Cursed Princess Alastor AU
I got an idea for Cursed Princess Alastor.
What if the curse is not a Disney Princess curse but a True Nature curse?
It forces out Alastor’s altruist nature out in the open and magnifies it to be seen. It just manifests as him acting like a Disney Princess.
For this AU, the comedy hinges on one very specific, very cruel joke: Alastor—a massive, unapologetic asshole—being forcibly shoved into the role of a storybook princess.
Because let’s be clear: this is a man with a startling lack of empathy and a genuinely gleeful appetite for violence. Back when he was alive, he was already making blood sacrifice deals just to keep the killing going after death. He is not a good person.
But that doesn’t automatically make him a lost cause.
The Princess Curse doesn’t redeem him. It doesn’t soften him into something gentle or pure. All it really does is drag him through a series of deeply inconvenient, often humiliating situations that sand down his worst edges. No big change. Not even close.

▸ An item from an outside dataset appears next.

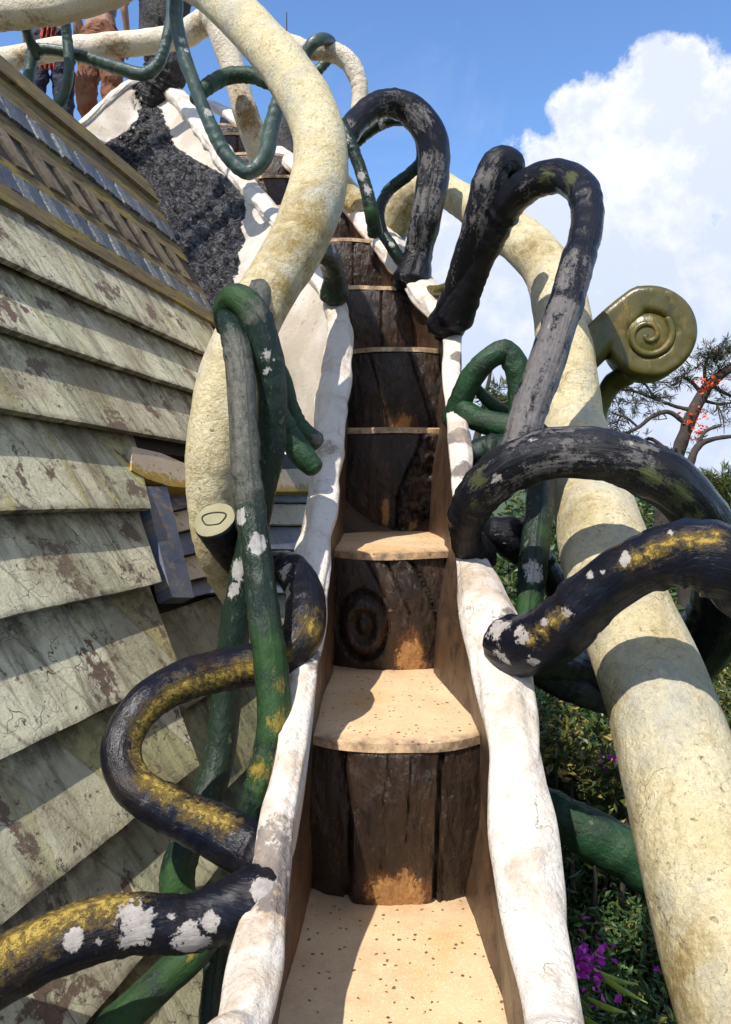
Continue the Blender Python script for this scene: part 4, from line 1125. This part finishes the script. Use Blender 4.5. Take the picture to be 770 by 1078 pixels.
# ================================================================== PEOPLE
def skinned(name, joints, bones, mat, parent, sub=1):
    me = bpy.data.meshes.new(name); me.from_pydata([j[0] for j in joints], bones, [])
    o = bpy.data.objects.new(name, me); col.objects.link(o); o.parent = parent
    m = o.modifiers.new('skin', 'SKIN'); 
    for i, j in enumerate(joints):
        sv = me.skin_vertices[0].data[i]; rr = j[1]
        sv.radius = rr if isinstance(rr, tuple) else (rr, rr)
    me.skin_vertices[0].data[0].use_root = True
    s = o.modifiers.new('sub', 'SUBSURF'); s.levels = sub; s.render_levels = sub
    me.materials.append(mat)
    return o
def flatmat(name, c, rough=.8, c2=None, sc=30, bump=.4):
    return layered(name, c, c2 or tuple(x * .7 for x in c), rough, bump=((sc, bump, .01),), b2scale=sc * .4)
skin_m = flatmat('skin', (.42, .24, .16), .5, None, 60, .1)
def person(loc, rot, label, trouser, shirt, hair, bag=None):
    root = empty('person', loc, label, 'person'); root.rotation_euler.z = rot
    J = [((0, 0, .95), .12), ((0, 0, 1.12), .12), ((0, -.01, 1.32), (.16, .11)), ((0, 0, 1.43), (.09, .07)), ((0, 0, 1.50), .05), ((0, -.01, 1.58), .07), ((0, -.015, 1.66), .095), ((0, 0, 1.74), .06),
         ((-.09, 0, .88), .085), ((-.10, .02, .48), .058), ((-.10, .0, .10), .038), ((-.11, -.13, .03), .032),
         ((.09, 0, .88), .085), ((.11, .02, .48), .058), ((.12, .02, .10), .038), ((.13, -.11, .03), .032),
         ((-.18, 0, 1.40), .048), ((-.24, .01, 1.14), .038), ((-.22, -.10, .92), .026), ((-.21, -.12, .84), (.028, .014)),
         ((.18, 0, 1.40), .048), ((.24, .01, 1.14), .038), ((.22, -.12, .93), .026), ((.21, -.15, .85), (.028, .014))]
    Bn = [(0, 1), (1, 2), (2, 3), (3, 4), (4, 5), (5, 6), (6, 7), (0, 8), (8, 9), (9, 10), (10, 11), (0, 12), (12, 13), (13, 14), (14, 15), (3, 16), (16, 17), (17, 18), (18, 19), (3, 20), (20, 21), (21, 22), (22, 23)]
    for base in (19, 23):
        c = J[base][0]
        sx = -1 if base == 19 else 1
        for q, (dy, ln) in enumerate(((-.024, .055), (-.008, .062), (.008, .058), (.022, .046))):
            a = len(J); J.append(((c[0], c[1] + dy, c[2] - .035), .0085)); J.append(((c[0] - sx * .008, c[1] + dy, c[2] - .035 - ln * .5), .008)); J.append(((c[0] - sx * .02, c[1] + dy, c[2] - .035 - ln), .006))
            Bn += [(base, a), (a, a + 1), (a + 1, a + 2)]
        a = len(J); J.append(((c[0] - sx * .01, c[1] - .035, c[2] + .005), .010)); J.append(((c[0] - sx * .018, c[1] - .05, c[2] - .035), .008)); Bn += [(base, a), (a, a + 1)]
    skinned('body', J, Bn, skin_m, root, 2)
    T = [((0, 0, 1.06), (.17, .13)), ((0, 0, .90), (.175, .15)), ((-.10, 0, .80), .13), ((-.12, .01, .50), .108), ((-.115, .01, .12), .09), ((.10, 0, .80), .13), ((.13, .01, .50), .108), ((.13, .02, .12), .09)]
    skinned('trousers', T, [(0, 1), (1, 2), (2, 3), (3, 4), (1, 5), (5, 6), (6, 7)], trouser, root, 3)
    tr_ = root.children[-1]; tx = bpy.data.textures.new('folds', 'CLOUDS'); tx.noise_scale = .11; tx.noise_depth = 2
    dm = tr_.modifiers.new('folds', 'DISPLACE'); dm.texture = tx; dm.strength = .075; dm.mid_level = .5
    S_ = [((0, 0, 1.05), (.165, .125)), ((0, 0, 1.16), (.155, .12)), ((0, -.01, 1.32), (.18, .13)), ((0, 0, 1.44), (.08, .07)), ((-.19, 0, 1.40), .068), ((-.245, .01, 1.16), .055), ((.19, 0, 1.40), .068), ((.245, .01, 1.16), .055)]
    skinned('shirt', S_, [(0, 1), (1, 2), (2, 3), (3, 4), (4, 5), (3, 6), (6, 7)], shirt, root, 2)
    H = [((0, .03, 1.62), .085), ((0, .02, 1.70), .092), ((0, -.01, 1.76), .07)]
    skinned('hair', H, [(0, 1), (1, 2)], hair, root, 2)
    for sx in (-1, 1):
        skinned('eye', [((sx * .033, -.098, 1.655), .009), ((sx * .034, -.104, 1.655), .006)], [(0, 1)], M['dark'], root, 1)
        skinned('shoe', [((sx * .12, .05, .045), .045), ((sx * .12, -.06, .04), .045), ((sx * .125, -.15, .035), .036)], [(0, 1), (1, 2)], M['dark'], root, 1)
        skinned('ear', [((sx * .092, 0, 1.64), (.010, .018)), ((sx * .096, .005, 1.665), (.008, .016))], [(0, 1)], skin_m, root, 1)
    skinned('nose', [((0, -.10, 1.65), .009), ((0, -.122, 1.622), .013)], [(0, 1)], skin_m, root, 1)
    skinned('mouth', [((-.02, -.100, 1.585), .006), ((.02, -.100, 1.585), .006)], [(0, 1)], flatmat('lips', (.35, .12, .10)), root, 1)
    return root
navy = flatmat('navy_cloth', (.012, .016, .035), .8, None, 12, .8); brown = flatmat('rust_brown_cloth', (.20, .075, .028), .8, (.13, .05, .025), 12, .9)
hairm = flatmat('black_hair', (.012, .01, .009), .5, None, 80)
zf = EYE + 3.165
person((-2.97, 7.25, zf), R(200), 'visitor in dark navy trousers standing on the landing behind the teal fork', navy, flatmat('red_cloth', (.35, .05, .03), .8), hairm)
person((-2.46, 7.15, zf), R(170), 'visitor in rust brown trousers standing on the landing between cream branches', brown, flatmat('grey_cloth', (.25, .25, .26)), hairm)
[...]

Just a slightly less insufferable version of himself, with maybe a little less self-destruction on the side.
What’s interesting is how the curse ripples outward in ways Alastor neither intended nor particularly appreciates.
By creating a space where souls can actually breathe—where they’re not constantly under threat—it quietly dismantles the masks people build just to survive Hell. And that’s no small thing. Even decent people turn cruel down here if they want to last. Kindness gets you killed. Honesty gets you exploited.
But take away the constant danger. Add shelter, food, and something resembling decent company. Suddenly, people don’t have to be monsters just to stay alive.
They start acting like themselves again.
And weirdly—annoyingly, from Alastor’s perspective—that environment starts affecting him too.
A lot of the souls drawn into his space are victims. People who were hurt, cornered, and forced into becoming something uglier just to survive. Give them a place where they’re not being hunted or used, and they begin to open up. They find others who understand. Who’ve made the same kinds of choices for the same kinds of reasons.
And that kind of honesty… lingers.
Now, you can’t force someone to be a good person. That’s not how people work. Coercion breeds resentment, not growth.
But put Alastor somewhere he’s not entirely alone—surrounded by influences that are even marginally better than what he’s used to—and something might shift. He might change into less of an asshole.
Barely. Almost imperceptibly.
…Probably not that much.
…Okay, maybe a little.
And for the souls caught up in all of this, the effects are far more tangible. Some of them find redemption. Others don’t—but they do find something almost as important: a place where they don’t have to be awful just to survive.
And in Hell, that’s practically everything.